Given material =
========================================

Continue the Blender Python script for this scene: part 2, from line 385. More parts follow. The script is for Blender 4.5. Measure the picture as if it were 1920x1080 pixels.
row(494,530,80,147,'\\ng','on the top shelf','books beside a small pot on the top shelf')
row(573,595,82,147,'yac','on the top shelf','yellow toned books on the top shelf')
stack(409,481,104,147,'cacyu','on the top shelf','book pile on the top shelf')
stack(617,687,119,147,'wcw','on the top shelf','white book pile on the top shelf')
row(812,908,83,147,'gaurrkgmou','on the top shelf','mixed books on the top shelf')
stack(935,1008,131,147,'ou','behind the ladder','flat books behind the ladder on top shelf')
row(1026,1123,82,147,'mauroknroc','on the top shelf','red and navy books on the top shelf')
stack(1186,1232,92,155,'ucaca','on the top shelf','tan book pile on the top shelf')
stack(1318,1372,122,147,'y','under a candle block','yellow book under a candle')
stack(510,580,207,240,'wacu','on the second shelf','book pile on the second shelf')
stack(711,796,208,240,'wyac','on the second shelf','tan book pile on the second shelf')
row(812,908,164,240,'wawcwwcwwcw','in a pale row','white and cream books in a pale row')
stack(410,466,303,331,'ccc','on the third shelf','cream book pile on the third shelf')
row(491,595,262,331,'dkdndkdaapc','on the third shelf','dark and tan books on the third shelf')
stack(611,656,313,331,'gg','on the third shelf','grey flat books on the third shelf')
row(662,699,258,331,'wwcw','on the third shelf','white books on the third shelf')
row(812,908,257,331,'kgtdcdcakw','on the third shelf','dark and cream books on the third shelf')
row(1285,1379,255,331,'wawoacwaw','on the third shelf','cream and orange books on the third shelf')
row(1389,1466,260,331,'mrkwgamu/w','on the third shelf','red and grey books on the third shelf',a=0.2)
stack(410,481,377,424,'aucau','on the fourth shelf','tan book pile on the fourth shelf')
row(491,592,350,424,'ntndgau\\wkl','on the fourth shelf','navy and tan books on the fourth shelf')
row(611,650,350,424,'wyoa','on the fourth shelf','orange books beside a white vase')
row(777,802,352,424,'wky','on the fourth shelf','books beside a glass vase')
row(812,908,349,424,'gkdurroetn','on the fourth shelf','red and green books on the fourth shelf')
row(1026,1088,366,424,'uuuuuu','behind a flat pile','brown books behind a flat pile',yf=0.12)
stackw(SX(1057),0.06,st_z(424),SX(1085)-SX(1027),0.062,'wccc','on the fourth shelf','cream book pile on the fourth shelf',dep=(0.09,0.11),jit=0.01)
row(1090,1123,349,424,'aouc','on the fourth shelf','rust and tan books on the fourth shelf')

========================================

Print all the data exactly.

Correct output =
Continue the Blender Python script for this scene: part 2, from line 385. More parts follow. The script is for Blender 4.5. Measure the picture as if it were 1920x1080 pixels.
row(494,530,80,147,'\\ng','on the top shelf','books beside a small pot on the top shelf')
row(573,595,82,147,'yac','on the top shelf','yellow toned books on the top shelf')
stack(409,481,104,147,'cacyu','on the top shelf','book pile on the top shelf')
stack(617,687,119,147,'wcw','on the top shelf','white book pile on the top shelf')
row(812,908,83,147,'gaurrkgmou','on the top shelf','mixed books on the top shelf')
stack(935,1008,131,147,'ou','behind the ladder','flat books behind the ladder on top shelf')
row(1026,1123,82,147,'mauroknroc','on the top shelf','red and navy books on the top shelf')
stack(1186,1232,92,155,'ucaca','on the top shelf','tan book pile on the top shelf')
stack(1318,1372,122,147,'y','under a candle block','yellow book under a candle')
stack(510,580,207,240,'wacu','on the second shelf','book pile on the second shelf')
stack(711,796,208,240,'wyac','on the second shelf','tan book pile on the second shelf')
row(812,908,164,240,'wawcwwcwwcw','in a pale row','white and cream books in a pale row')
stack(410,466,303,331,'ccc','on the third shelf','cream book pile on the third shelf')
row(491,595,262,331,'dkdndkdaapc','on the third shelf','dark and tan books on the third shelf')
stack(611,656,313,331,'gg','on the third shelf','grey flat books on the third shelf')
row(662,699,258,331,'wwcw','on the third shelf','white books on the third shelf')
row(812,908,257,331,'kgtdcdcakw','on the third shelf','dark and cream books on the third shelf')
row(1285,1379,255,331,'wawoacwaw','on the third shelf','cream and orange books on the third shelf')
row(1389,1466,260,331,'mrkwgamu/w','on the third shelf','red and grey books on the third shelf',a=0.2)
stack(410,481,377,424,'aucau','on the fourth shelf','tan book pile on the fourth shelf')
row(491,592,350,424,'ntndgau\\wkl','on the fourth shelf','navy and tan books on the fourth shelf')
row(611,650,350,424,'wyoa','on the fourth shelf','orange books beside a white vase')
row(777,802,352,424,'wky','on the fourth shelf','books beside a glass vase')
row(812,908,349,424,'gkdurroetn','on the fourth shelf','red and green books on the fourth shelf')
row(1026,1088,366,424,'uuuuuu','behind a flat pile','brown books behind a flat pile',yf=0.12)
stackw(SX(1057),0.06,st_z(424),SX(1085)-SX(1027),0.062,'wccc','on the fourth shelf','cream book pile on the fourth shelf',dep=(0.09,0.11),jit=0.01)
row(1090,1123,349,424,'aouc','on the fourth shelf','rust and tan books on the fourth shelf')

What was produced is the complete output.